Source data.

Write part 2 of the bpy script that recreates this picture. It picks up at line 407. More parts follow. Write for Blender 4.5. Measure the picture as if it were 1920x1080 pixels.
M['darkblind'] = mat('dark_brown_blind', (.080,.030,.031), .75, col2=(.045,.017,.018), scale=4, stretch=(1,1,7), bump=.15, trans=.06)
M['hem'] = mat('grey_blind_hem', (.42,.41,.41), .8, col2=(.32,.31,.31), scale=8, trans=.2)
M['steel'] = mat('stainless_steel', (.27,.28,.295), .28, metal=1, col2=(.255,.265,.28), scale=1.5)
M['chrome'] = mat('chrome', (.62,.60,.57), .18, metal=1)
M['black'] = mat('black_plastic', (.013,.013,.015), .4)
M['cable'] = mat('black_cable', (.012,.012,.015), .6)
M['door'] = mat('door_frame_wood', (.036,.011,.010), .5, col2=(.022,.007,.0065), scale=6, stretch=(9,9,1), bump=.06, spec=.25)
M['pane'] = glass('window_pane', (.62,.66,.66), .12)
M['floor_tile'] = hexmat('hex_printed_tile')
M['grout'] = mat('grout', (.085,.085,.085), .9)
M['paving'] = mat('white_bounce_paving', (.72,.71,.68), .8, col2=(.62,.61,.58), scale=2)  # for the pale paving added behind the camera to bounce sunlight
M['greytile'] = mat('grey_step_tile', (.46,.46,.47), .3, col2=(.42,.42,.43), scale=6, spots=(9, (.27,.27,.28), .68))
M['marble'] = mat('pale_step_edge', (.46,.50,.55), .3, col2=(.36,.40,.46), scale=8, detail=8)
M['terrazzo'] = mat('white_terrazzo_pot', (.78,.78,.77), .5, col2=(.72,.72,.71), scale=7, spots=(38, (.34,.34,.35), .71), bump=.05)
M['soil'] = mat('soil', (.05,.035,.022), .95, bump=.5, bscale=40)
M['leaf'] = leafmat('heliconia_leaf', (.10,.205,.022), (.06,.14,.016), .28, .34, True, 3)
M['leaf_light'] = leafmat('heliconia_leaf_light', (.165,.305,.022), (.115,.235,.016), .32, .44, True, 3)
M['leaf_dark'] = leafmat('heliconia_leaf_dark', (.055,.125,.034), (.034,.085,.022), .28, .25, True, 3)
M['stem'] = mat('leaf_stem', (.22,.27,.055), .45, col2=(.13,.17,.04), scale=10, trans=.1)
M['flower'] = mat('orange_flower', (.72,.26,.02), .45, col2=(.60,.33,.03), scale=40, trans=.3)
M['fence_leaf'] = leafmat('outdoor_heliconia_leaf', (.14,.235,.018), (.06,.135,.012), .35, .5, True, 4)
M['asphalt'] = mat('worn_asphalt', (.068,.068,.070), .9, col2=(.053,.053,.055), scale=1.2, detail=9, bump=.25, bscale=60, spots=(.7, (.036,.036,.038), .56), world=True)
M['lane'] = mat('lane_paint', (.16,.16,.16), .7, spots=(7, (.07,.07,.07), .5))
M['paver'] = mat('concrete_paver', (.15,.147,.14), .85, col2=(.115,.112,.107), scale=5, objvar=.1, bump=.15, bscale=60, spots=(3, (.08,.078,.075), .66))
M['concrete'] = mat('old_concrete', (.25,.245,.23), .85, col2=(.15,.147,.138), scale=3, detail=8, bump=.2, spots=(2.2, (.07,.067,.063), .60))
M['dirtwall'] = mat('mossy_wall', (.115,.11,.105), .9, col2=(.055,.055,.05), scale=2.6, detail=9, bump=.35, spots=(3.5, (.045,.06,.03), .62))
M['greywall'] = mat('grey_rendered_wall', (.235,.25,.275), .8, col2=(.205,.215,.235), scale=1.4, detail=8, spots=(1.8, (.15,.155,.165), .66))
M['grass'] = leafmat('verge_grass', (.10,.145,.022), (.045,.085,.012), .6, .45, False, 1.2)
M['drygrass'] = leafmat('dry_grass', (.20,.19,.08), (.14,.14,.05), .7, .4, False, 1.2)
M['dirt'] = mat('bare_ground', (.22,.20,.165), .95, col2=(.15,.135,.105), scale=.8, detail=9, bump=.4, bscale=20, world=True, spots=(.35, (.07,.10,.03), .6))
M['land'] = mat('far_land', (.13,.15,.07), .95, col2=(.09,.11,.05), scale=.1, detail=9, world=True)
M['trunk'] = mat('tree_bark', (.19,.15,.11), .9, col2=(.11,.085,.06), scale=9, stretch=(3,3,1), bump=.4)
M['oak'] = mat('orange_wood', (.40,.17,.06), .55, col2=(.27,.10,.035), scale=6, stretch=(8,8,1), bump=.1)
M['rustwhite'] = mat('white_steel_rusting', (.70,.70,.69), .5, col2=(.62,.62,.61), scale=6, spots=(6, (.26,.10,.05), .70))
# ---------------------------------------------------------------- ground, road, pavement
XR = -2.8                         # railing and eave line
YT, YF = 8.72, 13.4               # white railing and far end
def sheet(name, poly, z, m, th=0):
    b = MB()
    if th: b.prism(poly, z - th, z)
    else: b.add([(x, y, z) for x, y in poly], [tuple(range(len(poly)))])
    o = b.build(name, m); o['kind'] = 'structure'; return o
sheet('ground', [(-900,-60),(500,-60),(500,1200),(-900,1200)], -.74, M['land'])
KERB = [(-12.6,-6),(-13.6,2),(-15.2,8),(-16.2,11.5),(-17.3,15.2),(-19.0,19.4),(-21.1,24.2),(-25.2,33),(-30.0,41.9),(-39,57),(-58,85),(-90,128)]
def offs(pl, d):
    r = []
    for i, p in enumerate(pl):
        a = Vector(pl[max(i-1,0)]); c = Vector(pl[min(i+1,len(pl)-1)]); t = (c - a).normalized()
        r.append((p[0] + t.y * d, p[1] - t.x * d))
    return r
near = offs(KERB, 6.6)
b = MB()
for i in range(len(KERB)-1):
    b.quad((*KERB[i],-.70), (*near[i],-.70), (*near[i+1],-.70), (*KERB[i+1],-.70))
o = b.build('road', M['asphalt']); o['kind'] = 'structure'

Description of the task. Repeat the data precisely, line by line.

Response to the exercise.
Write part 2 of the bpy script that recreates this picture. It picks up at line 407. More parts follow. Write for Blender 4.5. Measure the picture as if it were 1920x1080 pixels.
M['darkblind'] = mat('dark_brown_blind', (.080,.030,.031), .75, col2=(.045,.017,.018), scale=4, stretch=(1,1,7), bump=.15, trans=.06)
M['hem'] = mat('grey_blind_hem', (.42,.41,.41), .8, col2=(.32,.31,.31), scale=8, trans=.2)
M['steel'] = mat('stainless_steel', (.27,.28,.295), .28, metal=1, col2=(.255,.265,.28), scale=1.5)
M['chrome'] = mat('chrome', (.62,.60,.57), .18, metal=1)
M['black'] = mat('black_plastic', (.013,.013,.015), .4)
M['cable'] = mat('black_cable', (.012,.012,.015), .6)
M['door'] = mat('door_frame_wood', (.036,.011,.010), .5, col2=(.022,.007,.0065), scale=6, stretch=(9,9,1), bump=.06, spec=.25)
M['pane'] = glass('window_pane', (.62,.66,.66), .12)
M['floor_tile'] = hexmat('hex_printed_tile')
M['grout'] = mat('grout', (.085,.085,.085), .9)
M['paving'] = mat('white_bounce_paving', (.72,.71,.68), .8, col2=(.62,.61,.58), scale=2)  # for the pale paving added behind the camera to bounce sunlight
M['greytile'] = mat('grey_step_tile', (.46,.46,.47), .3, col2=(.42,.42,.43), scale=6, spots=(9, (.27,.27,.28), .68))
M['marble'] = mat('pale_step_edge', (.46,.50,.55), .3, col2=(.36,.40,.46), scale=8, detail=8)
M['terrazzo'] = mat('white_terrazzo_pot', (.78,.78,.77), .5, col2=(.72,.72,.71), scale=7, spots=(38, (.34,.34,.35), .71), bump=.05)
M['soil'] = mat('soil', (.05,.035,.022), .95, bump=.5, bscale=40)
M['leaf'] = leafmat('heliconia_leaf', (.10,.205,.022), (.06,.14,.016), .28, .34, True, 3)
M['leaf_light'] = leafmat('heliconia_leaf_light', (.165,.305,.022), (.115,.235,.016), .32, .44, True, 3)
M['leaf_dark'] = leafmat('heliconia_leaf_dark', (.055,.125,.034), (.034,.085,.022), .28, .25, True, 3)
M['stem'] = mat('leaf_stem', (.22,.27,.055), .45, col2=(.13,.17,.04), scale=10, trans=.1)
M['flower'] = mat('orange_flower', (.72,.26,.02), .45, col2=(.60,.33,.03), scale=40, trans=.3)
M['fence_leaf'] = leafmat('outdoor_heliconia_leaf', (.14,.235,.018), (.06,.135,.012), .35, .5, True, 4)
M['asphalt'] = mat('worn_asphalt', (.068,.068,.070), .9, col2=(.053,.053,.055), scale=1.2, detail=9, bump=.25, bscale=60, spots=(.7, (.036,.036,.038), .56), world=True)
M['lane'] = mat('lane_paint', (.16,.16,.16), .7, spots=(7, (.07,.07,.07), .5))
M['paver'] = mat('concrete_paver', (.15,.147,.14), .85, col2=(.115,.112,.107), scale=5, objvar=.1, bump=.15, bscale=60, spots=(3, (.08,.078,.075), .66))
M['concrete'] = mat('old_concrete', (.25,.245,.23), .85, col2=(.15,.147,.138), scale=3, detail=8, bump=.2, spots=(2.2, (.07,.067,.063), .60))
M['dirtwall'] = mat('mossy_wall', (.115,.11,.105), .9, col2=(.055,.055,.05), scale=2.6, detail=9, bump=.35, spots=(3.5, (.045,.06,.03), .62))
M['greywall'] = mat('grey_rendered_wall', (.235,.25,.275), .8, col2=(.205,.215,.235), scale=1.4, detail=8, spots=(1.8, (.15,.155,.165), .66))
M['grass'] = leafmat('verge_grass', (.10,.145,.022), (.045,.085,.012), .6, .45, False, 1.2)
M['drygrass'] = leafmat('dry_grass', (.20,.19,.08), (.14,.14,.05), .7, .4, False, 1.2)
M['dirt'] = mat('bare_ground', (.22,.20,.165), .95, col2=(.15,.135,.105), scale=.8, detail=9, bump=.4, bscale=20, world=True, spots=(.35, (.07,.10,.03), .6))
M['land'] = mat('far_land', (.13,.15,.07), .95, col2=(.09,.11,.05), scale=.1, detail=9, world=True)
M['trunk'] = mat('tree_bark', (.19,.15,.11), .9, col2=(.11,.085,.06), scale=9, stretch=(3,3,1), bump=.4)
M['oak'] = mat('orange_wood', (.40,.17,.06), .55, col2=(.27,.10,.035), scale=6, stretch=(8,8,1), bump=.1)
M['rustwhite'] = mat('white_steel_rusting', (.70,.70,.69), .5, col2=(.62,.62,.61), scale=6, spots=(6, (.26,.10,.05), .70))
# ---------------------------------------------------------------- ground, road, pavement
XR = -2.8                         # railing and eave line
YT, YF = 8.72, 13.4               # white railing and far end
def sheet(name, poly, z, m, th=0):
    b = MB()
    if th: b.prism(poly, z - th, z)
    else: b.add([(x, y, z) for x, y in poly], [tuple(range(len(poly)))])
    o = b.build(name, m); o['kind'] = 'structure'; return o
sheet('ground', [(-900,-60),(500,-60),(500,1200),(-900,1200)], -.74, M['land'])
KERB = [(-12.6,-6),(-13.6,2),(-15.2,8),(-16.2,11.5),(-17.3,15.2),(-19.0,19.4),(-21.1,24.2),(-25.2,33),(-30.0,41.9),(-39,57),(-58,85),(-90,128)]
def offs(pl, d):
    r = []
    for i, p in enumerate(pl):
        a = Vector(pl[max(i-1,0)]); c = Vector(pl[min(i+1,len(pl)-1)]); t = (c - a).normalized()
        r.append((p[0] + t.y * d, p[1] - t.x * d))
    return r
near = offs(KERB, 6.6)
b = MB()
for i in range(len(KERB)-1):
    b.quad((*KERB[i],-.70), (*near[i],-.70), (*near[i+1],-.70), (*KERB[i+1],-.70))
o = b.build('road', M['asphalt']); o['kind'] = 'structure'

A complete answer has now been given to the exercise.